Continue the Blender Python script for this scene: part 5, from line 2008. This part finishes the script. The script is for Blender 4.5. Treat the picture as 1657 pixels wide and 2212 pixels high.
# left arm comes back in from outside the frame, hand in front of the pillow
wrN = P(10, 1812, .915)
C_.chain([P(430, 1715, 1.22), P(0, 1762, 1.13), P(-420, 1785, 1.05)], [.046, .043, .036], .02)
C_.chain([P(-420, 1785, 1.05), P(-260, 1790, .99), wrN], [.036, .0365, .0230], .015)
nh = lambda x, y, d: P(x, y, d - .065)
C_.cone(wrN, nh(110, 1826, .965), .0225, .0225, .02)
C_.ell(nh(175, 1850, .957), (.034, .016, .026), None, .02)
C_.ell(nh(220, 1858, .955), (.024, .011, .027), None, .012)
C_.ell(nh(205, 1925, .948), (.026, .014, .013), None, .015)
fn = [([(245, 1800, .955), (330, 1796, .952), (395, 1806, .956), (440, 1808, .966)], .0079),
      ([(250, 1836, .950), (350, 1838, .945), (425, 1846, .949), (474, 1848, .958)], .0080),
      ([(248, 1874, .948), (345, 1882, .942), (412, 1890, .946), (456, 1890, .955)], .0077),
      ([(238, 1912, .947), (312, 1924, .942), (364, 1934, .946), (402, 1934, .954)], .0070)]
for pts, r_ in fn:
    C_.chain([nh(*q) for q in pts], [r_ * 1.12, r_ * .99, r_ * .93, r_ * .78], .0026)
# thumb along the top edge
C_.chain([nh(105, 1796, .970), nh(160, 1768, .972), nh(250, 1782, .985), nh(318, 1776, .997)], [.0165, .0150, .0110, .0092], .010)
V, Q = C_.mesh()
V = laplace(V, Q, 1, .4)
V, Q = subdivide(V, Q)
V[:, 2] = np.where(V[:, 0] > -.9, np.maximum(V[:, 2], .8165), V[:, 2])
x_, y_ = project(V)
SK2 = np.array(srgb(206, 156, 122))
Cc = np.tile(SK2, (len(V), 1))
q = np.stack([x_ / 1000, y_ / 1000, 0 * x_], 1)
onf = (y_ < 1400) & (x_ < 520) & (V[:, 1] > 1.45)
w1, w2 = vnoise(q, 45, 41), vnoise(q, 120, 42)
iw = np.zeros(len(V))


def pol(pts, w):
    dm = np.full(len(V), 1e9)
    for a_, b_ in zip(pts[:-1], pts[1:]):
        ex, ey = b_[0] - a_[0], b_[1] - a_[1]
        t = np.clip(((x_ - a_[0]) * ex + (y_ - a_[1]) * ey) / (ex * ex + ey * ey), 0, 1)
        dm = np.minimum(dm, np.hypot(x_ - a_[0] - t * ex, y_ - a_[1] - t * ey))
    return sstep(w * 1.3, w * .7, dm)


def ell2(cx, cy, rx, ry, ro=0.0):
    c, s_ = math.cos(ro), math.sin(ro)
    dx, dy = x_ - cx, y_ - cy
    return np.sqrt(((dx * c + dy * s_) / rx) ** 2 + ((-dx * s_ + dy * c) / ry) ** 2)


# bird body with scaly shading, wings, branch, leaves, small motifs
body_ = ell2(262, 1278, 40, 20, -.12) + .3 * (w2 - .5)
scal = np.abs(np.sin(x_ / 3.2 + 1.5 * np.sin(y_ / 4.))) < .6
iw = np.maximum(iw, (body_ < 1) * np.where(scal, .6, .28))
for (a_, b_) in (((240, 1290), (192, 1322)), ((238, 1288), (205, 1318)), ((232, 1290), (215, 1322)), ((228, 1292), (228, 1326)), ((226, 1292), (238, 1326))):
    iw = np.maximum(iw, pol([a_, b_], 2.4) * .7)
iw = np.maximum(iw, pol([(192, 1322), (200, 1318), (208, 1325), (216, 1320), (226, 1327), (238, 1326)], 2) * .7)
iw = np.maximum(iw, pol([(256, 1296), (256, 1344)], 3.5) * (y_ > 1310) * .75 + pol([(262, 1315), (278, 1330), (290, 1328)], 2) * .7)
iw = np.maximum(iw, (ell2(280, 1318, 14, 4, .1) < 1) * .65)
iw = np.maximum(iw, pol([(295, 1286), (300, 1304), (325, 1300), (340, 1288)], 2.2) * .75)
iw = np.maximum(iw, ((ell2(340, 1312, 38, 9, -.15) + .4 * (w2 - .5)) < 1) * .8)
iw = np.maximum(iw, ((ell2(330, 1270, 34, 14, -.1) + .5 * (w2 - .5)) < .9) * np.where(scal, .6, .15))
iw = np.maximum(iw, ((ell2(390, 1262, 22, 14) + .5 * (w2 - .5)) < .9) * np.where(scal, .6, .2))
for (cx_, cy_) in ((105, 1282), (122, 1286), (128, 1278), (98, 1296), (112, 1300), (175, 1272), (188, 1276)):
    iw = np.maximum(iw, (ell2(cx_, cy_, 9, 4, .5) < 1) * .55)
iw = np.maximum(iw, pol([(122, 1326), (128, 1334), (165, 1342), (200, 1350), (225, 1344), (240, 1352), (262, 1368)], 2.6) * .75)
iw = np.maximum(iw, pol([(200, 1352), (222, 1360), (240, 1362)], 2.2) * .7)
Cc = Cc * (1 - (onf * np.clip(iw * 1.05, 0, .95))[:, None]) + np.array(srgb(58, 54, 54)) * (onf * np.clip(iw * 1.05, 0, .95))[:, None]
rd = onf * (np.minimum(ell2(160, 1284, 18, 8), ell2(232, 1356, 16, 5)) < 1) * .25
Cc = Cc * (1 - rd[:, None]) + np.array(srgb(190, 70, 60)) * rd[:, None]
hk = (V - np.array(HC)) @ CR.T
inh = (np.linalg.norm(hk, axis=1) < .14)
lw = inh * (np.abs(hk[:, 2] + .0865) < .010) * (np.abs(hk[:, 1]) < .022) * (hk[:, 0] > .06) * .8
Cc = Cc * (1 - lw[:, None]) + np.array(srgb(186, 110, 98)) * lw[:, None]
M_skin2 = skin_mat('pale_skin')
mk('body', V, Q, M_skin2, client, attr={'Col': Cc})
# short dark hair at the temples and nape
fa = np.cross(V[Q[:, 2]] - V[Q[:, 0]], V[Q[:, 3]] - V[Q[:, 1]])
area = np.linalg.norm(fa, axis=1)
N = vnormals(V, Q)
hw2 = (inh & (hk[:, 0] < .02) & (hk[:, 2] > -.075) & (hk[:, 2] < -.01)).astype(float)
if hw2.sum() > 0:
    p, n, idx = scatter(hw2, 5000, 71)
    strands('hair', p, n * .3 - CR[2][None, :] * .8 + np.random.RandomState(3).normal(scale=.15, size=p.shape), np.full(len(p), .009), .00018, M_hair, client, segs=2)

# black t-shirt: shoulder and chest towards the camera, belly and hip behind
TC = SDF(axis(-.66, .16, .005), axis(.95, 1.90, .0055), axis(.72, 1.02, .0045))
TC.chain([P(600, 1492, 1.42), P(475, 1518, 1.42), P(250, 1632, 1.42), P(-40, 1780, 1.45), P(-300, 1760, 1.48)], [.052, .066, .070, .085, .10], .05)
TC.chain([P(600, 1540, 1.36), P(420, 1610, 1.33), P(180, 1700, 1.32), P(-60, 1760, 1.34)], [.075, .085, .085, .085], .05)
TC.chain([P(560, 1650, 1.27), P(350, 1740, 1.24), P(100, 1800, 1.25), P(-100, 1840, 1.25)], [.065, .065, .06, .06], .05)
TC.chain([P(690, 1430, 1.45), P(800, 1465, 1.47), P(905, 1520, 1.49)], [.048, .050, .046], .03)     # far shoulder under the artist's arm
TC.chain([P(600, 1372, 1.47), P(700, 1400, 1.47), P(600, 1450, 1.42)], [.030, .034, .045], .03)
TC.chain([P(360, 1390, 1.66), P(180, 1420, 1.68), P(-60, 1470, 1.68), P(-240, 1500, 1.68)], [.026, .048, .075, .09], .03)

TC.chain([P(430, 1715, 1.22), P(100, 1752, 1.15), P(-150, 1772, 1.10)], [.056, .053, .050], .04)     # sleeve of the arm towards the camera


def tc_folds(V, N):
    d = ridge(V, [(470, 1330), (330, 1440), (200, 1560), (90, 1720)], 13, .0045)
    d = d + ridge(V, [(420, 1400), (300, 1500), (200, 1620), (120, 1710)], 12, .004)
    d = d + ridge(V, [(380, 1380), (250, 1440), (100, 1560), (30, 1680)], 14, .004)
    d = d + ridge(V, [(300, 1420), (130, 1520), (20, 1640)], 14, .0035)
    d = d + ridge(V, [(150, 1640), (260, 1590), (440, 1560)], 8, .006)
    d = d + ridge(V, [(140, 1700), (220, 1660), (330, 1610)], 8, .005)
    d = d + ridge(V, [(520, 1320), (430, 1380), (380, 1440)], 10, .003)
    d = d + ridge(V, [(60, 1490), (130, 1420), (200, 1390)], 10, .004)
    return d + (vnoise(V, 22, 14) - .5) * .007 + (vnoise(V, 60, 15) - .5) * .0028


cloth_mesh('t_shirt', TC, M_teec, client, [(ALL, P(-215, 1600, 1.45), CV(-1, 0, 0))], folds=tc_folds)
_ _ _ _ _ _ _
Starting with the first line of the data above, copy each line exactly until you reach the line with "return sstep(w * 1.3, w * .7, dm)"; include that line as well.

Continue the Blender Python script for this scene: part 5, from line 2008. This part finishes the script. The script is for Blender 4.5. Treat the picture as 1657 pixels wide and 2212 pixels high.
# left arm comes back in from outside the frame, hand in front of the pillow
wrN = P(10, 1812, .915)
C_.chain([P(430, 1715, 1.22), P(0, 1762, 1.13), P(-420, 1785, 1.05)], [.046, .043, .036], .02)
C_.chain([P(-420, 1785, 1.05), P(-260, 1790, .99), wrN], [.036, .0365, .0230], .015)
nh = lambda x, y, d: P(x, y, d - .065)
C_.cone(wrN, nh(110, 1826, .965), .0225, .0225, .02)
C_.ell(nh(175, 1850, .957), (.034, .016, .026), None, .02)
C_.ell(nh(220, 1858, .955), (.024, .011, .027), None, .012)
C_.ell(nh(205, 1925, .948), (.026, .014, .013), None, .015)
fn = [([(245, 1800, .955), (330, 1796, .952), (395, 1806, .956), (440, 1808, .966)], .0079),
      ([(250, 1836, .950), (350, 1838, .945), (425, 1846, .949), (474, 1848, .958)], .0080),
      ([(248, 1874, .948), (345, 1882, .942), (412, 1890, .946), (456, 1890, .955)], .0077),
      ([(238, 1912, .947), (312, 1924, .942), (364, 1934, .946), (402, 1934, .954)], .0070)]
for pts, r_ in fn:
    C_.chain([nh(*q) for q in pts], [r_ * 1.12, r_ * .99, r_ * .93, r_ * .78], .0026)
# thumb along the top edge
C_.chain([nh(105, 1796, .970), nh(160, 1768, .972), nh(250, 1782, .985), nh(318, 1776, .997)], [.0165, .0150, .0110, .0092], .010)
V, Q = C_.mesh()
V = laplace(V, Q, 1, .4)
V, Q = subdivide(V, Q)
V[:, 2] = np.where(V[:, 0] > -.9, np.maximum(V[:, 2], .8165), V[:, 2])
x_, y_ = project(V)
SK2 = np.array(srgb(206, 156, 122))
Cc = np.tile(SK2, (len(V), 1))
q = np.stack([x_ / 1000, y_ / 1000, 0 * x_], 1)
onf = (y_ < 1400) & (x_ < 520) & (V[:, 1] > 1.45)
w1, w2 = vnoise(q, 45, 41), vnoise(q, 120, 42)
iw = np.zeros(len(V))


def pol(pts, w):
    dm = np.full(len(V), 1e9)
    for a_, b_ in zip(pts[:-1], pts[1:]):
        ex, ey = b_[0] - a_[0], b_[1] - a_[1]
        t = np.clip(((x_ - a_[0]) * ex + (y_ - a_[1]) * ey) / (ex * ex + ey * ey), 0, 1)
        dm = np.minimum(dm, np.hypot(x_ - a_[0] - t * ex, y_ - a_[1] - t * ey))
    return sstep(w * 1.3, w * .7, dm)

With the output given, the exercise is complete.